### Data section
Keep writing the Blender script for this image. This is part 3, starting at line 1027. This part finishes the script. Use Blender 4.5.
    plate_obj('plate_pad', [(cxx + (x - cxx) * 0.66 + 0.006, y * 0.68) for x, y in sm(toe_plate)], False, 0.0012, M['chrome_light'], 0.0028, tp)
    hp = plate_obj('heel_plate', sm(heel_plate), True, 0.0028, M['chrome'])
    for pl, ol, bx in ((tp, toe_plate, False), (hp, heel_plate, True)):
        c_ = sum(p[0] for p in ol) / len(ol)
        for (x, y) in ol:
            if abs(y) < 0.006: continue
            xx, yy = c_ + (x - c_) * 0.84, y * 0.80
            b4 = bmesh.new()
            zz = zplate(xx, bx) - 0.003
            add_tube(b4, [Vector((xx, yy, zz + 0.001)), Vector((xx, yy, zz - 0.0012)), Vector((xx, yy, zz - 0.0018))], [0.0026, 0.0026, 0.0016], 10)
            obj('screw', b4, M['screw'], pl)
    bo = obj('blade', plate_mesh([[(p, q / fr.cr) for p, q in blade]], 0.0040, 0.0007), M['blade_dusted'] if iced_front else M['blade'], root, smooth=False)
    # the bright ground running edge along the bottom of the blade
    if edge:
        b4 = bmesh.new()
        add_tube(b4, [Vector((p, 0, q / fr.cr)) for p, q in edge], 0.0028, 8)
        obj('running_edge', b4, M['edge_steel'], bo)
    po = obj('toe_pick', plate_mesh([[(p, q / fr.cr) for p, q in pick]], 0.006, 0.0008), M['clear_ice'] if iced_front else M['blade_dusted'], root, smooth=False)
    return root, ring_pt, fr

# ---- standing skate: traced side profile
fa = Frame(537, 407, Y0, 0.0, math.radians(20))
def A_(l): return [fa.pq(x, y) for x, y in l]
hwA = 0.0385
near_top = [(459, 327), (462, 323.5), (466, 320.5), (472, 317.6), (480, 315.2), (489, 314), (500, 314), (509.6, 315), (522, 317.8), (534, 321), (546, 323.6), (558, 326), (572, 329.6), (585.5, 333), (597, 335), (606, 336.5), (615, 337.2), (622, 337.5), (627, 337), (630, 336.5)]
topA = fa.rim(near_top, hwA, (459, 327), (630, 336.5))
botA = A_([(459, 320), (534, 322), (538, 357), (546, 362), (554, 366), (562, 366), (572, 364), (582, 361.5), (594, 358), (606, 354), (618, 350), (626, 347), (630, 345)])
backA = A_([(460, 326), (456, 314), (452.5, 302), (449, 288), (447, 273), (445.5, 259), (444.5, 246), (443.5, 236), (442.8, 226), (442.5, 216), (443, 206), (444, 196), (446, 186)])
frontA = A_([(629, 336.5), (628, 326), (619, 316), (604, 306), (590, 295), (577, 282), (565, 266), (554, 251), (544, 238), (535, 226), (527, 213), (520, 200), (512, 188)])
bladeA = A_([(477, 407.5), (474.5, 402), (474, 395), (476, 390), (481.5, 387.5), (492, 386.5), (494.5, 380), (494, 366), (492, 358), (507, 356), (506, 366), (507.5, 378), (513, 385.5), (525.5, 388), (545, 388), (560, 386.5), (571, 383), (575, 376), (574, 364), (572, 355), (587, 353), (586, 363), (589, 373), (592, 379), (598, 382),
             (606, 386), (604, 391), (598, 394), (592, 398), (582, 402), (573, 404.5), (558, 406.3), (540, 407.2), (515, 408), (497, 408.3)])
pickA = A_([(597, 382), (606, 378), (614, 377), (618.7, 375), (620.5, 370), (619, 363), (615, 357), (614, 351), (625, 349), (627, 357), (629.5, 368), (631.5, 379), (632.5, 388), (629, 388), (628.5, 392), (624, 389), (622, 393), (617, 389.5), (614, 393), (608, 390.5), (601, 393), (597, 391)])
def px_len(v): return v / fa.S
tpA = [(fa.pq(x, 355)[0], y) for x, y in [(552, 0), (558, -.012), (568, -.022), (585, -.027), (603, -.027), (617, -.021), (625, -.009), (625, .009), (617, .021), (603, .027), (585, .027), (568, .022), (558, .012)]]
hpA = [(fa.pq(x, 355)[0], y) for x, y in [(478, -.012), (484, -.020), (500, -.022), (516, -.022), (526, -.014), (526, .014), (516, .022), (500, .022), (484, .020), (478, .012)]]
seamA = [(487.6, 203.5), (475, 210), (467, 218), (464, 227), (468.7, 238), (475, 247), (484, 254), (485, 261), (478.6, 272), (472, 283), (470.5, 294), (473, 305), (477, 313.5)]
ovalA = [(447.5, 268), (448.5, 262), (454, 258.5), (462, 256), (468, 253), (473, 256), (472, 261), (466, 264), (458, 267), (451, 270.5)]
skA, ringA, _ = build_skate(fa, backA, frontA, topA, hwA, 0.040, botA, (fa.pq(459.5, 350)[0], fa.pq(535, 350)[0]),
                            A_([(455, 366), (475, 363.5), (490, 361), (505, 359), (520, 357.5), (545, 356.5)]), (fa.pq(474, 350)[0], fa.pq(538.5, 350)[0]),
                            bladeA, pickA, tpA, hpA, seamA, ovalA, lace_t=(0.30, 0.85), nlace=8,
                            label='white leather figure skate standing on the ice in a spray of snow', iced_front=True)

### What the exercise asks
Word for word, reproduce the listing above from its start up to and including the line that has "return root, ring_pt, fr". Give only those lines.

### Result for this task
Keep writing the Blender script for this image. This is part 3, starting at line 1027. This part finishes the script. Use Blender 4.5.
    plate_obj('plate_pad', [(cxx + (x - cxx) * 0.66 + 0.006, y * 0.68) for x, y in sm(toe_plate)], False, 0.0012, M['chrome_light'], 0.0028, tp)
    hp = plate_obj('heel_plate', sm(heel_plate), True, 0.0028, M['chrome'])
    for pl, ol, bx in ((tp, toe_plate, False), (hp, heel_plate, True)):
        c_ = sum(p[0] for p in ol) / len(ol)
        for (x, y) in ol:
            if abs(y) < 0.006: continue
            xx, yy = c_ + (x - c_) * 0.84, y * 0.80
            b4 = bmesh.new()
            zz = zplate(xx, bx) - 0.003
            add_tube(b4, [Vector((xx, yy, zz + 0.001)), Vector((xx, yy, zz - 0.0012)), Vector((xx, yy, zz - 0.0018))], [0.0026, 0.0026, 0.0016], 10)
            obj('screw', b4, M['screw'], pl)
    bo = obj('blade', plate_mesh([[(p, q / fr.cr) for p, q in blade]], 0.0040, 0.0007), M['blade_dusted'] if iced_front else M['blade'], root, smooth=False)
    # the bright ground running edge along the bottom of the blade
    if edge:
        b4 = bmesh.new()
        add_tube(b4, [Vector((p, 0, q / fr.cr)) for p, q in edge], 0.0028, 8)
        obj('running_edge', b4, M['edge_steel'], bo)
    po = obj('toe_pick', plate_mesh([[(p, q / fr.cr) for p, q in pick]], 0.006, 0.0008), M['clear_ice'] if iced_front else M['blade_dusted'], root, smooth=False)
    return root, ring_pt, fr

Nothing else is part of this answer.